Clear as mud:) Lifted adiabatically? to dew point - then squeeze all the water vapor out (how??). Then drop it back down. Does the latent heat of evap stay with it? What is the point of this bit of jargon? Would help to know the use. --Vsmith 15:03, 6 Sep 2004 (UTC)

Also instability is a bit vague. --DavidCary 00:37, 30 November 2005 (UTC)[reply]

"R" in this instance is not the universal gas constant, but rather the *specific* gas constant for air. This is the universal gas constant divided by the molar mass of air. changing article to reflect this.

Hi all, I was just looking at the formula for theta-e and noticed two things:

(1) the link referencing the formula no longer exists (2) is the formula correct and/or have the dimensions been given correctly? Looking at the second term in the first set of brackets, Lv is in kJ/kg and cp in J/(kgK) so is this not a factor of 10^3 out?

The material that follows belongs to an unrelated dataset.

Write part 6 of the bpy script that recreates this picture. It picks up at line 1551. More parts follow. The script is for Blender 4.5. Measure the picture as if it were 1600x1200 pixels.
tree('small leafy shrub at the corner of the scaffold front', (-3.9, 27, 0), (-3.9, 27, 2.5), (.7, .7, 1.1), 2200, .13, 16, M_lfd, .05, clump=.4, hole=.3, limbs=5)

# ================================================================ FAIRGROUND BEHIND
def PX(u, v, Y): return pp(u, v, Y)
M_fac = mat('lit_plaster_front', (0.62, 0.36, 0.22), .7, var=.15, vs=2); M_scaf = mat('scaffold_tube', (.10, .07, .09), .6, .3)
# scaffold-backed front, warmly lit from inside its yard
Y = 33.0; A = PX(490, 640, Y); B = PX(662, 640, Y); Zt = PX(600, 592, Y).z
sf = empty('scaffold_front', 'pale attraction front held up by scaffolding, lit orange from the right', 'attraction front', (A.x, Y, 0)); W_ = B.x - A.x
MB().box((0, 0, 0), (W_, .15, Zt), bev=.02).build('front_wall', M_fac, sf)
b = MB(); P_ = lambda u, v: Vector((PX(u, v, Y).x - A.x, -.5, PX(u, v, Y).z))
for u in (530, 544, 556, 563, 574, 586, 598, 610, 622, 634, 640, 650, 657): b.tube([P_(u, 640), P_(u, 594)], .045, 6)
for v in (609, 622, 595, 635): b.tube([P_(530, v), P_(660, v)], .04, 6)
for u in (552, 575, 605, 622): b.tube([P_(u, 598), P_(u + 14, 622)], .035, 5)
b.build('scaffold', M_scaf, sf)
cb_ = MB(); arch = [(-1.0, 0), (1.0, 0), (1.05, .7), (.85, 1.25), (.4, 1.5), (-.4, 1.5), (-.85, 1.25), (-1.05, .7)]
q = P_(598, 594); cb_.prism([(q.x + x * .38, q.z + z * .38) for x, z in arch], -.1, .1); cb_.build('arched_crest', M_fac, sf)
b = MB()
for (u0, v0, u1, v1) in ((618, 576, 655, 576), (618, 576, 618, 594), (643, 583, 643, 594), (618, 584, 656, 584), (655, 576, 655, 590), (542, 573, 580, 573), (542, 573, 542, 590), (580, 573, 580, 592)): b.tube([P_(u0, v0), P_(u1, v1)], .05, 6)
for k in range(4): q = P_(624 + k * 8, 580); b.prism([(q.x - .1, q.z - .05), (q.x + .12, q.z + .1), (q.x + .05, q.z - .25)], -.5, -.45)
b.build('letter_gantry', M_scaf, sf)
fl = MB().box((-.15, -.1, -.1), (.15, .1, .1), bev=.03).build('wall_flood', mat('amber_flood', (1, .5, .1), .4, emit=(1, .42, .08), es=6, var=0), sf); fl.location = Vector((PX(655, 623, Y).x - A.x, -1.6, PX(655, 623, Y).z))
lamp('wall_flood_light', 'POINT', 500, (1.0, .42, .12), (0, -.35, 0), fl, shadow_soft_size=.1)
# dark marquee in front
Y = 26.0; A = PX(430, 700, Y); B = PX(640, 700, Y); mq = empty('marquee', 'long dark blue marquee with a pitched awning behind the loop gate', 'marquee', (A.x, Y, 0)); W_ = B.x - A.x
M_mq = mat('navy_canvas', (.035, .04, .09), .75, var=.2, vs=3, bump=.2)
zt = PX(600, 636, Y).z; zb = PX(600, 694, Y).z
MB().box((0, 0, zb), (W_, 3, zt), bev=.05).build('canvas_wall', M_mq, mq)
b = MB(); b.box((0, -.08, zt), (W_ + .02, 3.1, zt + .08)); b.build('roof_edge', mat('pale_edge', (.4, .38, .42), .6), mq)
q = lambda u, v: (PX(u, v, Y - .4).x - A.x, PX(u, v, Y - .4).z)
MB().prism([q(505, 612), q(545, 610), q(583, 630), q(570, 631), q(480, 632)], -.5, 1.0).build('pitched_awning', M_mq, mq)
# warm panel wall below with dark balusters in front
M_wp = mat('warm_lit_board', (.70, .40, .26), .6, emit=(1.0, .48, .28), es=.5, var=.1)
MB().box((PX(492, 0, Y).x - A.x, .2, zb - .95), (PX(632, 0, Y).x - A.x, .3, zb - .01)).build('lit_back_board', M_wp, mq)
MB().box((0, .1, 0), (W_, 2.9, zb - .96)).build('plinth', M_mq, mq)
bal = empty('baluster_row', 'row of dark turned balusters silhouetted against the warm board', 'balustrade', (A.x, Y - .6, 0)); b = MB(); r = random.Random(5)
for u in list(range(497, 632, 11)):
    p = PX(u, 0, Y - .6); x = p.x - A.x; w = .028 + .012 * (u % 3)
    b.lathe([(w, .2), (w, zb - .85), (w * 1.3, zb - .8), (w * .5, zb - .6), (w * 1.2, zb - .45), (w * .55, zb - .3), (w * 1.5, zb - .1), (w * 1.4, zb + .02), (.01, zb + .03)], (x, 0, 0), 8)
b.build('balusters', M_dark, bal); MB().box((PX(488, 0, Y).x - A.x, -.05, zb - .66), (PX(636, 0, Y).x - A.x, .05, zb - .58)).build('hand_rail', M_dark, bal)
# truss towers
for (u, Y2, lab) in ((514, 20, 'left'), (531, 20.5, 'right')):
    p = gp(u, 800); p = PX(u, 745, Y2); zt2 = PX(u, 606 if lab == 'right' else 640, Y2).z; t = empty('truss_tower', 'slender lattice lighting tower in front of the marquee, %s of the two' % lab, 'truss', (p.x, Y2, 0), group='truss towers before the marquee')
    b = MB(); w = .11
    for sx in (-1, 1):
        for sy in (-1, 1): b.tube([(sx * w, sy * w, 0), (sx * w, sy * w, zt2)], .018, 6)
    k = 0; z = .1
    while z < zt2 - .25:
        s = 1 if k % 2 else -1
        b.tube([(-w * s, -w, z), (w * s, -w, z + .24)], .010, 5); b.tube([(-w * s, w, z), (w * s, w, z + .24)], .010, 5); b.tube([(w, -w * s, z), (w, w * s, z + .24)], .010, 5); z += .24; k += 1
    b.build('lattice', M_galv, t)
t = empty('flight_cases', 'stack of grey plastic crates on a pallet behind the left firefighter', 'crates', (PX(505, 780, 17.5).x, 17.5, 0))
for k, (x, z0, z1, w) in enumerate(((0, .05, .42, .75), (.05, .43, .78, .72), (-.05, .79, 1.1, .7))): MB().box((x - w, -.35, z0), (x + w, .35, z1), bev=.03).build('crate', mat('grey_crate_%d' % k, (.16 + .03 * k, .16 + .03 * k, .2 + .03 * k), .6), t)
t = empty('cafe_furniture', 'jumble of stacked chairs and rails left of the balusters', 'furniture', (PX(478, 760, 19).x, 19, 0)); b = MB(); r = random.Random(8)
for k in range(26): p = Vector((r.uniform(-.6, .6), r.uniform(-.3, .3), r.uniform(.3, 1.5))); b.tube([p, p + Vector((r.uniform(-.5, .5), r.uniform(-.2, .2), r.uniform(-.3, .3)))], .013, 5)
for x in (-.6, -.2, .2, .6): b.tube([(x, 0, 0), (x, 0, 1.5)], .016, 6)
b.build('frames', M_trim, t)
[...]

Funkytomatoes (talk) 17:58, 31 July 2009 (UTC)[reply]

To answer:

• The link to UCAR is not accessible without an account. Another should be found.
• The formula is correct. You are forgetting that ${\displaystyle L_{v}/c_{p}}$ is multiplied by the mixing ratio which in is in grams/Kilograms or ${\displaystyle 10^{-3}}$ kg/kg, cancelling your ${\displaystyle 10^{3}}$.

Pierre cb (talk) 00:14, 1 August 2009 (UTC)[reply]

• It ought to be made explicit that mixing ratio here is in grams/Kilograms - if you follow the mixing ratio link, that page expresses it in kg/kg. I also work with model output that gives mixing ratio in kg/kg. I think making the units clear would help.

Funkytomatoes (talk) 23:24, 1 August 2009 (UTC)[reply]

"Some of the internal energy of the parcel is used up in doing the work required to expand against the atmospheric pressure, so the temperature of the parcel drops, even though it has not lost any heat. Conversely, a sinking parcel is compressed and becomes warmer even though no heat is added."

I'm 95% sure this is wrong... the energy isn't used up causing it to drop in temperature. It's an adiabatic change in temperature, the temperature change is because of the difference in pressure caused by rising. Less pressure, lower temperature. I think it may just be badly worded though. — Preceding unsigned comment added by 188.221.226.37 (talk) 21:07, 24 March 2012 (UTC)[reply]